How Cruelty Made Us Human

How Cruelty Made Us Human
AP Photo/Frank Franklin II, FILE

What was the driving force that made us human, akin to but separate from other apes and our evolutionary cousins such as the Neanderthals? In The Goodness Paradox, the anthropologist Richard Wrangham approvingly quotes Frederick the Great in pointing to “the wild beast” within each man: our nature, he argues, is rooted in an animal violence that morphed over time to become uniquely human. When male human ancestors began to plot together to execute aggressive men in their communities, indeed to carry out such killings through what Wrangham calls “coalitionary proactive aggression”, they were launched towards full humanity.

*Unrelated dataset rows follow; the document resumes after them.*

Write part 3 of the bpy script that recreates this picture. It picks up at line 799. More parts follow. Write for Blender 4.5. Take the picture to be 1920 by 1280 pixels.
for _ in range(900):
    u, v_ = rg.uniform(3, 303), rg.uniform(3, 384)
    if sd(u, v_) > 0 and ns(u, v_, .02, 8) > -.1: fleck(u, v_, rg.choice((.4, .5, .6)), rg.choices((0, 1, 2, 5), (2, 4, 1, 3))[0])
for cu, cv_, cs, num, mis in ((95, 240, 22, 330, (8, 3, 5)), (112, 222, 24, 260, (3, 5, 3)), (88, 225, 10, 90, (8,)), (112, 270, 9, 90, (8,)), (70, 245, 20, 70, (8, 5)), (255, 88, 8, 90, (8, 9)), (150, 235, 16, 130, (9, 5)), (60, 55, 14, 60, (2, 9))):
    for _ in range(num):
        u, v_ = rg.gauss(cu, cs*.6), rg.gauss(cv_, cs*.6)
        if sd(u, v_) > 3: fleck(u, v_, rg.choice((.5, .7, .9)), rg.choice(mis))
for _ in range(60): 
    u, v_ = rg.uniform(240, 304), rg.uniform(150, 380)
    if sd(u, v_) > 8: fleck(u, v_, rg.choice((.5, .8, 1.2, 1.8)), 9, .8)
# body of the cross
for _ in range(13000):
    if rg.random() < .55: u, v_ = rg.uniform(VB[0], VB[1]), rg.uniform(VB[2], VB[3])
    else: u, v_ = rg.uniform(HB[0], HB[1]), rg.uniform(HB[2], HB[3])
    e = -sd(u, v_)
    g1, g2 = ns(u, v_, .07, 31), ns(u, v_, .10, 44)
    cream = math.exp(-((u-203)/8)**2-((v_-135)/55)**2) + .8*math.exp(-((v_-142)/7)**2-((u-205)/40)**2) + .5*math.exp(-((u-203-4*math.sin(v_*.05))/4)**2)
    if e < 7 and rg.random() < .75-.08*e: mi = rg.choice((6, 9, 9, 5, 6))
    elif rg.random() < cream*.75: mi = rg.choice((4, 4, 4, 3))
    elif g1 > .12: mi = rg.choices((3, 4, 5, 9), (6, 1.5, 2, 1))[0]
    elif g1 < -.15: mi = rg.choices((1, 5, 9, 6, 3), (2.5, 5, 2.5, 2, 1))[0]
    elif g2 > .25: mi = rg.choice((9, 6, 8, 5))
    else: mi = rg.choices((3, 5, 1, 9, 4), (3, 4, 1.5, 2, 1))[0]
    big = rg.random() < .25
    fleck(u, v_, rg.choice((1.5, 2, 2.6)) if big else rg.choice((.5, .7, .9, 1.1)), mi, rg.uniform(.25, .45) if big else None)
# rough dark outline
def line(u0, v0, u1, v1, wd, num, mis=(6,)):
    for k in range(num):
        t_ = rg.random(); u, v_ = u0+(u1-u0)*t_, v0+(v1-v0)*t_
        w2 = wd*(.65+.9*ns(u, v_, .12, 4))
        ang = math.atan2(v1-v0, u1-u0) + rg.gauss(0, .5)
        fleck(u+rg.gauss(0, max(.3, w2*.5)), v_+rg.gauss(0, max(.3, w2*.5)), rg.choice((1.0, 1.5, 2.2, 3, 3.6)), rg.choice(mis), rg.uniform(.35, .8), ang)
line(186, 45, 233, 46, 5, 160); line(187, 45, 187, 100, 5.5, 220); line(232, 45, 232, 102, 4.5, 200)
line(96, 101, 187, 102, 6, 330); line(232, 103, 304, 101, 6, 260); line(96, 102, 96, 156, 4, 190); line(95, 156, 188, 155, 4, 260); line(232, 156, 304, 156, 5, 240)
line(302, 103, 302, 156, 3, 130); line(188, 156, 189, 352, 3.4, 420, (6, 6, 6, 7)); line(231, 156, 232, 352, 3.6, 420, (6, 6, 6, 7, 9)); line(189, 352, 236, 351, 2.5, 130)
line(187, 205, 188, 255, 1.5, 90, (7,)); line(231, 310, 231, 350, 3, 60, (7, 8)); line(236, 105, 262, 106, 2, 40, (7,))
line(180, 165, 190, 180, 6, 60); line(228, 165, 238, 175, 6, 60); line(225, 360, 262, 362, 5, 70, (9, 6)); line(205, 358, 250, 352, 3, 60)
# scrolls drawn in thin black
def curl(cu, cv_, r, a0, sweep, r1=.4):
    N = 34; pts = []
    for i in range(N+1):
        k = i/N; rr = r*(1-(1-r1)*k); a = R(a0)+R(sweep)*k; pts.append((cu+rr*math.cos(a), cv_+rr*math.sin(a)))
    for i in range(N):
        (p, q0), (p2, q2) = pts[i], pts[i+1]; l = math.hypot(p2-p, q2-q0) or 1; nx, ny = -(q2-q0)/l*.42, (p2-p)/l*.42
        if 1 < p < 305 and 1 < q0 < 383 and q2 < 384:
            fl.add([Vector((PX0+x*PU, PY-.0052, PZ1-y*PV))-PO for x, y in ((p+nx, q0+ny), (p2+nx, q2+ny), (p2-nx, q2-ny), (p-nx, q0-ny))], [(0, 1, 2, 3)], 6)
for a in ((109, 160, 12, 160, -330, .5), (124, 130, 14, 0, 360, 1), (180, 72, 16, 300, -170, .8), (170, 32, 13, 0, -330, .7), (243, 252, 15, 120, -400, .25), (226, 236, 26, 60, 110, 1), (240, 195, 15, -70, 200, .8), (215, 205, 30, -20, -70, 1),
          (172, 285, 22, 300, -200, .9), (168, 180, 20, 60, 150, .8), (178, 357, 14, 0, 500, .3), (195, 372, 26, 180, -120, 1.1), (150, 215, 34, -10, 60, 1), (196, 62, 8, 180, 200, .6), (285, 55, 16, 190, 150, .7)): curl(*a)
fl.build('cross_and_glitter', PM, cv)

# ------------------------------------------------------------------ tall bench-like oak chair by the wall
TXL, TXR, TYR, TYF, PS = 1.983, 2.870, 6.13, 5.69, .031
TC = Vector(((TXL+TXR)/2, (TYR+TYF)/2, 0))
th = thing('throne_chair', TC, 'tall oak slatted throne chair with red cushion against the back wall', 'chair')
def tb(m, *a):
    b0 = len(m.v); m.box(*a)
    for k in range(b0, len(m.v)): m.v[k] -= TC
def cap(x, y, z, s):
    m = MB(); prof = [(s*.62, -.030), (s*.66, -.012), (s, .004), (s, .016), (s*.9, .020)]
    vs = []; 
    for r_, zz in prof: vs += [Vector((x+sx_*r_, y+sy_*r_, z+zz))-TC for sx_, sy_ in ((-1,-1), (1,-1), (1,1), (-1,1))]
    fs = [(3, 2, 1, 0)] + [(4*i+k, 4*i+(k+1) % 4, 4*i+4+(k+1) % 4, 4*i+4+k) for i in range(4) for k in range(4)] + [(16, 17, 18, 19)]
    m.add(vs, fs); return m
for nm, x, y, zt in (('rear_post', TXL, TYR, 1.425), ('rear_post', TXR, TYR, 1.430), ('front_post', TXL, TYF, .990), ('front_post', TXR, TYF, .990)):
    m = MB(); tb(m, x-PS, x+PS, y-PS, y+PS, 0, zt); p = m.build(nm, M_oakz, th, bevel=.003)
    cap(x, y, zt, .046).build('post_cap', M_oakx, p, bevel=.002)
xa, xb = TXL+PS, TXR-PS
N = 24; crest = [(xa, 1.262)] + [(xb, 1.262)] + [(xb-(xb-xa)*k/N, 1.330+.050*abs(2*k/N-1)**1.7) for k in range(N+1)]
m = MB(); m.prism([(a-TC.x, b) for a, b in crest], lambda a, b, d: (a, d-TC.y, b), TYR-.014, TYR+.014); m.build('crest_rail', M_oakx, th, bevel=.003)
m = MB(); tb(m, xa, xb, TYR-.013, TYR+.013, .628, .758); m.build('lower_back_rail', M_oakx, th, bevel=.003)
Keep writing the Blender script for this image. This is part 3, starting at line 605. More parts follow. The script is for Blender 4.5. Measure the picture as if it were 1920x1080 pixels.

Proactive aggression is premeditated, a feature that sets it apart from reactive aggression, which is impulsive, a response to some immediate threat. Hot emotion drives reactive aggression: someone insults you and you respond with a swing at their jaw. Proactive aggression, by contrast, is “coolly planned”: you are cuckolded, and for weeks you plan a revenge murder. When the plotting inherent in proactive aggression unfolds in a group context, it becomes coalitionary proactive aggression. This practice depends on language, and thus remains beyond the capacities of the chimpanzees Wrangham has studied for decades in Tanzania and Uganda. When chimpanzee males brutally kill males of other communities during tense patrols, they gang up as a band of friends, following a simple rule: “side with your friends against the enemy”. What they do not do (because they lack a way of doing so, in Wrangham's view) is confer and decide to target a specific rival within their own community.